Were the prayers in I Corinthians 11 referring to praying in an unknown tongue?


Good day,

Regarding I Corinthians 11:3-16, where women commanded to cover their heads while praying and prophesying. Some argue that the prayer mentioned in that verse was a miraculous activity connected with prophecy. God talked to man through the Spirit. In I Corinthians 14:14, Paul mentioned praying with an unknown tongue. "For if I pray in an unknown tongue, ..." This was the prayer referred to in I Corinthians 11 where women were commanded to cover their heads. So they conclude that since miraculous gifts have ceased, women should not cover their heads today.

I am hoping for your response. Thank you.


In I Corinthians 14, Paul is comparing the gift of speaking in other languages (tongues) with the gift of prophecy. While the gift of tongues was showier, the gift of prophecy was more important. "But now, brethren, if I come to you speaking in tongues, what will I profit you unless I speak to you either by way of revelation or of knowledge or of prophecy or of teaching?" (I Corinthians 14:6). Speaking in other languages was useless if a message from God was not being communicated. "There are, perhaps, a great many kinds of languages in the world, and no kind is without meaning. If then I do not know the meaning of the language, I will be to the one who speaks a barbarian, and the one who speaks will be a barbarian to me" (I Corinthians 14:10-11).

"Unknown" doesn't actually appear in the text. The King James translators added the word to clarify that Paul was discussing speaking in a language that was not known to those listening. "So also you, since you are zealous of spiritual gifts, seek to abound for the edification of the church. Therefore let one who speaks in a tongue pray that he may interpret. For if I pray in a tongue, my spirit prays, but my mind is unfruitful. What is the outcome then? I will pray with the spirit and I will pray with the mind also; I will sing with the spirit and I will sing with the mind also. Otherwise if you bless in the spirit only, how will the one who fills the place of the ungifted say the "Amen" at your giving of thanks, since he does not know what you are saying? For you are giving thanks well enough, but the other person is not edified" (I Corinthians 14:12-17). Prayer in a language that no one knows doesn't benefit the church. I know what I'm intending to say, but my words produce no fruit among those hearing my prayer.
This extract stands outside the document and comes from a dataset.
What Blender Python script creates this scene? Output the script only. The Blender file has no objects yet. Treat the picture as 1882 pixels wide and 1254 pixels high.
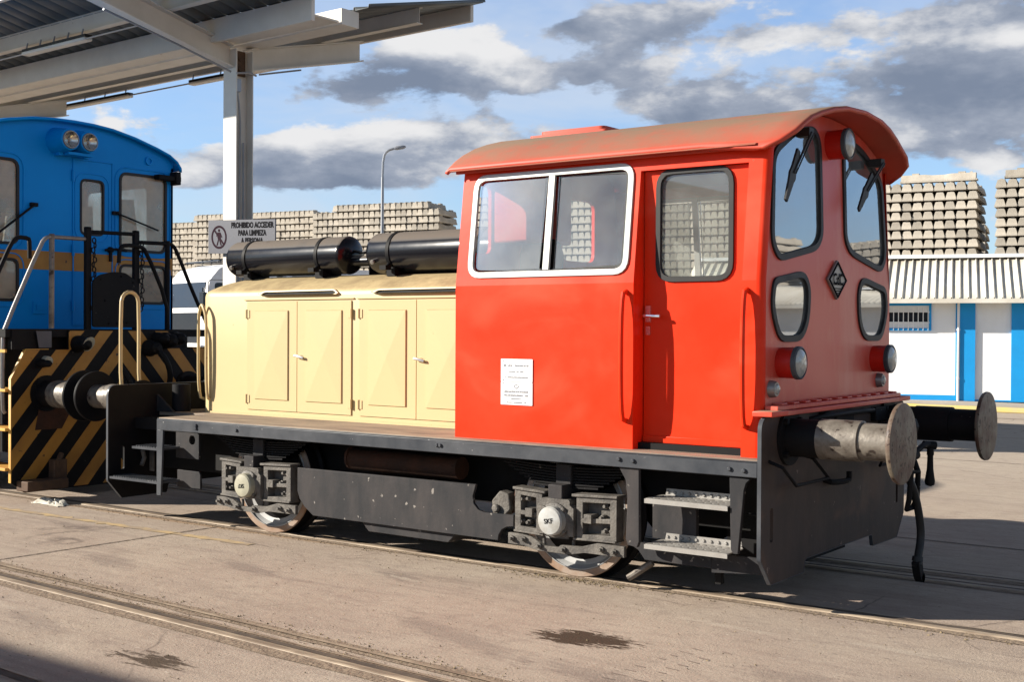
import bpy, bmesh, math, random
from mathutils import Vector, Matrix, noise
from mathutils.geometry import tessellate_polygon
random.seed(7)
R_ = math.radians
sc = bpy.context.scene
COL = sc.collection

# ------------------------------------------------------------------ camera
cam_d = bpy.data.cameras.new('camera')
cam = bpy.data.objects.new('camera', cam_d); COL.objects.link(cam)
cam_d.sensor_width = 36.0; cam_d.lens = 43.73
cam_d.clip_start = 0.1; cam_d.clip_end = 20000
M = Matrix(((0.807154, -0.009812, 0.590260, 3.17),
            (0.590317, 0.004239, -0.807161, -8.125),
            (0.005417, 0.999943, 0.009214, 1.72),
            (0, 0, 0, 1)))
cam.matrix_world = M
sc.camera = cam

# ------------------------------------------------------------------ sun, sky, exposure
SUN_DIR = Vector((-0.743, -0.543, 0.391)).normalized()      # towards the sun
sun_d = bpy.data.lights.new('sun', 'SUN'); sun_d.energy = 5.0; sun_d.angle = R_(0.53)
sun_d.color = (1.0, 0.93, 0.82)
sun = bpy.data.objects.new('sun', sun_d); COL.objects.link(sun)
sun.rotation_euler = SUN_DIR.to_track_quat('Z', 'Y').to_euler()
sun.location = (-30, -25, 25)
sc.view_settings.view_transform = 'Standard'
sc.view_settings.look = 'None'
sc.view_settings.exposure = 1.1
sc.view_settings.gamma = 1.0

def build_world():
    w = bpy.data.worlds.new('World'); sc.world = w; w.use_nodes = True
    nt = w.node_tree; nt.nodes.clear(); N = nt.nodes; L = nt.links
    def nd(t, **k):
        n = N.new(t)
        for a, b in k.items(): setattr(n, a, b)
        return n
    def val(x):
        return x
    def mth(op, a, b=None, c=None, clamp=False):
        n = nd('ShaderNodeMath', operation=op); n.use_clamp = clamp
        for i, v in enumerate((a, b, c)):
            if v is None: continue
            if isinstance(v, (int, float)): n.inputs[i].default_value = v
            else: L.new(v, n.inputs[i])
        return n.outputs[0]
    out = nd('ShaderNodeOutputWorld'); bg = nd('ShaderNodeBackground')
    bg.inputs['Strength'].default_value = 0.085
    L.new(bg.outputs[0], out.inputs[0])
    sky = nd('ShaderNodeTexSky'); sky.sky_type = 'NISHITA'; sky.sun_disc = False
    sky.sun_elevation = R_(23.0); sky.sun_rotation = math.atan2(SUN_DIR.x, SUN_DIR.y)
    sky.air_density = 1.0; sky.dust_density = 0.6; sky.ozone_density = 2.0
    tc = nd('ShaderNodeTexCoord'); sep = nd('ShaderNodeSeparateXYZ')
    L.new(tc.outputs['Generated'], sep.inputs[0])
    x, y, z = sep.outputs
    az = mth('ARCTAN2', y, x)
    el = mth('ARCSINE', z)
    # noise in direction space, clouds flattened towards the horizon
    comb = nd('ShaderNodeCombineXYZ')
    L.new(x, comb.inputs[0]); L.new(y, comb.inputs[1]); L.new(mth('MULTIPLY', z, 2.3), comb.inputs[2])
    def noi(scale, det, rough, off=(0, 0, 0), dist=0.0):
        mp = nd('ShaderNodeMapping'); mp.inputs['Location'].default_value = off
        L.new(comb.outputs[0], mp.inputs['Vector'])
        n = nd('ShaderNodeTexNoise'); n.inputs['Scale'].default_value = scale
        n.inputs['Detail'].default_value = det; n.inputs['Roughness'].default_value = rough
        n.inputs['Distortion'].default_value = dist
        L.new(mp.outputs[0], n.inputs['Vector']); return n.outputs['Fac']
    n1 = noi(8.5, 10, 0.56, (0.3, 0.1, 0.0), 0.15)
    n1u = noi(8.5, 10, 0.56, (0.32, 0.11, 0.055), 0.15)          # the same billows a little higher up: where they thin out the rim is sunlit
    n2 = noi(26.0, 6, 0.60, (2.3, 1.1, 0.7), 0.1)
    # individual cumulus banks: azimuth, elevation, half width, half height, weight
    banks = [(2.121, .243, .080, .017, 1.0), (1.90, .238, .125, .024, .95), (2.234, .203, .115, .028, 1.15),
             (2.345, .186, .050, .016, .75), (2.043, .176, .055, .018, 1.0), (1.922, .168, .10, .016, .7),
             (1.845, .178, .09, .026, .95), (2.350, .124, .070, .017, 1.0), (2.277, .146, .095, .014, .9),
             (2.455, .114, .040, .010, .8), (1.828, .208, .03, .007, .6), (2.205, .158, .07, .012, .5),
             (2.42, .138, .09, .014, .75), (1.87, .152, .10, .016, .85), (1.90, .196, .10, .013, .7), (2.16, .128, .07, .010, .6), (2.50, .165, .05, .02, .35), (2.12, .205, .05, .010, .45), (1.83, .130, .07, .012, .5),
             (2.62, .26, .12, .05, .9), (1.6, .22, .12, .04, 1.0), (1.35, .3, .2, .05, 1.0), (2.0, .42, .3, .06, .9),
             (2.9, .3, .2, .06, .8), (3.0, .15, .2, .03, .7), (.9, .2, .2, .04, 1.0), (.4, .35, .2, .06, 1.0),
             (-.2, .2, .25, .05, 1.0), (-.9, .3, .3, .07, .8)]
    dens = None; shad = None
    for (a, e, ra, re, wt) in banks:
        da = mth('DIVIDE', mth('SUBTRACT', az, a), ra)
        de = mth('DIVIDE', mth('SUBTRACT', el, e), re)
        q = mth('ADD', mth('MULTIPLY', da, da), mth('MULTIPLY', de, de))
        g = mth('MULTIPLY', mth('POWER', 2.718, mth('MULTIPLY', q, -0.8)), wt)
        s = mth('MULTIPLY', g, de)
        dens = g if dens is None else mth('ADD', dens, g)
        shad = s if shad is None else mth('ADD', shad, s)
    field = mth('ADD', mth('MULTIPLY', mth('SUBTRACT', n1, 0.5), 3.2), mth('MULTIPLY', mth('SUBTRACT', n2, 0.5), 1.0))
    body = mth('ADD', dens, field)
    cr = nd('ShaderNodeMapRange'); cr.interpolation_type = 'SMOOTHSTEP'
    cr.inputs['From Min'].default_value = 0.52; cr.inputs['From Max'].default_value = 0.82
    L.new(body, cr.inputs['Value']); mask = cr.outputs[0]
    # thin veil
    n3 = noi(4.0, 5, 0.6, (5, 3, 1), 0.4)
    vr = nd('ShaderNodeMapRange'); vr.interpolation_type = 'SMOOTHSTEP'
    vr.inputs['From Min'].default_value = 0.34; vr.inputs['From Max'].default_value = 0.72; vr.inputs['To Min'].default_value = 0.22; vr.inputs['To Max'].default_value = 0.75
    L.new(n3, vr.inputs['Value'])
    # light on the clouds: sunlit upper rims, grey-blue bases
    sh = mth('ADD', mth('MULTIPLY', shad, 0.50), mth('MULTIPLY', mth('SUBTRACT', n1, n1u), 3.6))
    sh = mth('ADD', sh, mth('MULTIPLY', mth('SUBTRACT', n2, 0.5), 0.8))
    sh = mth('SUBTRACT', sh, mth('MULTIPLY', mth('SUBTRACT', body, 0.85), 0.38))
    sr = nd('ShaderNodeMapRange'); sr.interpolation_type = 'SMOOTHSTEP'
    sr.inputs['From Min'].default_value = -0.75; sr.inputs['From Max'].default_value = 0.75
    L.new(sh, sr.inputs['Value'])
    ramp = nd('ShaderNodeValToRGB')
    e = ramp.color_ramp.elements
    e[0].position = 0.0; e[0].color = (1.15, 1.42, 1.95, 1)
    e[1].position = 1.0; e[1].color = (4.6, 4.6, 4.65, 1)
    m_ = e.new(0.45); m_.color = (1.95, 2.2, 2.7, 1)
    L.new(sr.outputs[0], ramp.inputs['Fac'])
    # blue sky, slightly lifted
    skm = nd('ShaderNodeMix', data_type='RGBA', blend_type='MULTIPLY'); skm.inputs['Factor'].default_value = 1.0
    skm.inputs['B'].default_value = (0.68, 0.87, 1.12, 1)
    L.new(sky.outputs[0], skm.inputs['A'])
    mv = nd('ShaderNodeMix', data_type='RGBA'); mv.inputs['B'].default_value = (3.6, 4.0, 4.6, 1)
    L.new(vr.outputs[0], mv.inputs['Factor']); L.new(skm.outputs['Result'], mv.inputs['A'])
    mx = nd('ShaderNodeMix', data_type='RGBA')
    L.new(mask, mx.inputs['Factor']); L.new(mv.outputs['Result'], mx.inputs['A']); L.new(ramp.outputs['Color'], mx.inputs['B'])
    # the upper sky is deeper: darkening added out of view to cut the fill light
    zr = nd('ShaderNodeMapRange'); zr.interpolation_type = 'SMOOTHSTEP'
    zr.inputs['From Min'].default_value = 0.30; zr.inputs['From Max'].default_value = 0.62
    zr.inputs['To Min'].default_value = 1.0; zr.inputs['To Max'].default_value = 0.30
    L.new(el, zr.inputs['Value'])
    zm = nd('ShaderNodeMix', data_type='RGBA', blend_type='MULTIPLY'); zm.inputs['Factor'].default_value = 1.0
    L.new(mx.outputs['Result'], zm.inputs['A']); L.new(zr.outputs[0], zm.inputs['B'])
    L.new(zm.outputs['Result'], bg.inputs['Color'])
build_world()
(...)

Therefore, it is not the prayer that is miraculous, just as speaking and singing are not miracles. It was the ability to speak God's message directly (prophecy) and the ability to speak in another language that were miracles. The prayers were, in a sense, incidental to the point Paul was making.
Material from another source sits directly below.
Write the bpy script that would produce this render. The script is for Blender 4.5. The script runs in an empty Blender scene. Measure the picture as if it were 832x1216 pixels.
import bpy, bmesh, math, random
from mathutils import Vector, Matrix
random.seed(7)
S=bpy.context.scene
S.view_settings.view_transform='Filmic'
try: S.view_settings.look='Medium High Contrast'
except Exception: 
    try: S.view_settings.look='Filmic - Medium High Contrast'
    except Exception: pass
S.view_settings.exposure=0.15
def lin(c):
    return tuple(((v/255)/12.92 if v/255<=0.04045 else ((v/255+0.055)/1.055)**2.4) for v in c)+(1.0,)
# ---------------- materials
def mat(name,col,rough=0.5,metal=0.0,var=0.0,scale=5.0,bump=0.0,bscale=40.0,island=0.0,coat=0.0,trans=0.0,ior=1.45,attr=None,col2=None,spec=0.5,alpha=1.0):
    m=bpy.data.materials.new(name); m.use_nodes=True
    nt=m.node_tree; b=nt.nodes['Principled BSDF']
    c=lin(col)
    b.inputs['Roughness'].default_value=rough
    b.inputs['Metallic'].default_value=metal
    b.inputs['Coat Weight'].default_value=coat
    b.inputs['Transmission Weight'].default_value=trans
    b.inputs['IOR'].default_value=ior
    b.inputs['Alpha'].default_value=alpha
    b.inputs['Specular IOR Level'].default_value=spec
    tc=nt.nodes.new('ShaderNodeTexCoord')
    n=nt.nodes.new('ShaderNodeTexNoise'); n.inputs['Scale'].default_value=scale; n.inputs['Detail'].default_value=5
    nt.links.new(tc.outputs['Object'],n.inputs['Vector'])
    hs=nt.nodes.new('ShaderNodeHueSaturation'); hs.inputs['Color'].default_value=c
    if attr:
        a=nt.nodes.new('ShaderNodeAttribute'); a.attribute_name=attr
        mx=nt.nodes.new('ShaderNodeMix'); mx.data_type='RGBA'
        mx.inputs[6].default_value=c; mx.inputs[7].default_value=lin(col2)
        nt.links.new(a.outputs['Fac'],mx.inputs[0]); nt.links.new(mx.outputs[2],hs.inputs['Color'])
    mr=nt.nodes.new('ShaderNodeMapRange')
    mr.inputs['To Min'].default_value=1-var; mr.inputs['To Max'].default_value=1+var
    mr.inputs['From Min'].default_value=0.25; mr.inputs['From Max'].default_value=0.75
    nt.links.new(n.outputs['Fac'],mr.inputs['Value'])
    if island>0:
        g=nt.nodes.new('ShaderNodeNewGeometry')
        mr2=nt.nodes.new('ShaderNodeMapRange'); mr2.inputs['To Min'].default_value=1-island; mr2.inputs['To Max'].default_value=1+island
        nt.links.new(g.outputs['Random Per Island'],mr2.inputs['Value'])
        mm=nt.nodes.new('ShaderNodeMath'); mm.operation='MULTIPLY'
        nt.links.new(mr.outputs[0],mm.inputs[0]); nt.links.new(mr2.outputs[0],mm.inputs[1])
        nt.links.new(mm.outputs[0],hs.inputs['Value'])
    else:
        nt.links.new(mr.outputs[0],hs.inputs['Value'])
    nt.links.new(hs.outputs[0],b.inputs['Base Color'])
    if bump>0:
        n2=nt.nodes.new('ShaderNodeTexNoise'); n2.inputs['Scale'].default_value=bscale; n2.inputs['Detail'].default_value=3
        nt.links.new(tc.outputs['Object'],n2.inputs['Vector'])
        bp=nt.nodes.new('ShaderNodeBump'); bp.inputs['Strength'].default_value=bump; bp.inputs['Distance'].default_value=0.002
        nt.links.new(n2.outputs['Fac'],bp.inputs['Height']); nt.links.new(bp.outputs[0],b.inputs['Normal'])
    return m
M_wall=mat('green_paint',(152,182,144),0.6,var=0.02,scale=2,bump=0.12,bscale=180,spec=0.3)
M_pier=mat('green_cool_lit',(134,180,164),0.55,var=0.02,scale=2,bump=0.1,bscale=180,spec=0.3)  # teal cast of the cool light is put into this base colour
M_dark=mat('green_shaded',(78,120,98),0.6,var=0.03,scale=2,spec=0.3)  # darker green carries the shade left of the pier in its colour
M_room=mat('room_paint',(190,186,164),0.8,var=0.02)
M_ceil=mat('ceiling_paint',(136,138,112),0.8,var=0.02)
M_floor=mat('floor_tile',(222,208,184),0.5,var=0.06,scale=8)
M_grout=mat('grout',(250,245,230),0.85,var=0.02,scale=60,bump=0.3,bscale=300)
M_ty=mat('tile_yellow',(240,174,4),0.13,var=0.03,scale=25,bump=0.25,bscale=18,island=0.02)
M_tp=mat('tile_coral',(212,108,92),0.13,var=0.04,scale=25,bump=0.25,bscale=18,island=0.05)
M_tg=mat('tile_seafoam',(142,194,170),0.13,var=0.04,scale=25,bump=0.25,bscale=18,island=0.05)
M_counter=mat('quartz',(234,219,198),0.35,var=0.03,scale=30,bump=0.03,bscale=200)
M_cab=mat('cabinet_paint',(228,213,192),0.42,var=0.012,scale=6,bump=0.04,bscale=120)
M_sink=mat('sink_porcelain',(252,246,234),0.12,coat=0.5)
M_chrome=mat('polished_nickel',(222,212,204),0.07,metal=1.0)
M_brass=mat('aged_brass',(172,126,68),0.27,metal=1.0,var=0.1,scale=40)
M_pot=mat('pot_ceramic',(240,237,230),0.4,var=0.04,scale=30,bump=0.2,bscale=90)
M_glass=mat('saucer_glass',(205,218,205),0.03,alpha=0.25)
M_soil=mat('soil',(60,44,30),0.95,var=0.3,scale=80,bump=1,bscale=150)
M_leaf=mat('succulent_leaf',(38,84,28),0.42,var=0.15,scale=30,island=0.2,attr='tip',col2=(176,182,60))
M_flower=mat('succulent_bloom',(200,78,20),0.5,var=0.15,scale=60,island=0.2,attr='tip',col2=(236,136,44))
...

There is insufficient evidence in I Corinthians 11 to conclude that the prayers Paul was speaking about were limited to only those spoken in another language by miraculous means. Paul lays down two rules for demonstrating submission:

  1. A man must pray or prophesy with his head uncovered to give honor to Christ.
  2. A woman must pray or prophesy with her head covered to give honor to men.

The argument against applying these rules today is that since prophecy is mentioned, then it only applies to the era when miraculous gifts were present among Christians. Following that line of thinking, then these rules would have only been for those who had the gifts of the Holy Spirit because not all Christians had the gifts (Acts 8:14-16; I Corinthians 12:28-30). But the arguments made by Paul are for all men and all women. Nothing indicates that Paul is only addressing a subset of all Christians.

Paul also listed two independent actions -- prayer and prophecy. Prayer is a Christian communicating with God. Prophecy is God communicating with men. The rules given by Paul apply to Christians when they pray, and prayer does not require a miraculous gift to be accomplished (I Timothy 2:1-3, 8; Acts 16:13). The rules also apply to Christians when they prophesy, and prophecy does require a miraculous gift.

Therefore, there is no reason to conclude that prayer in I Corinthians 11 must involve a miraculous gift just because it is listed with prophecy. And consider this: If there was such a thing as "inspired prayer," why would God give a person words to talk to Himself?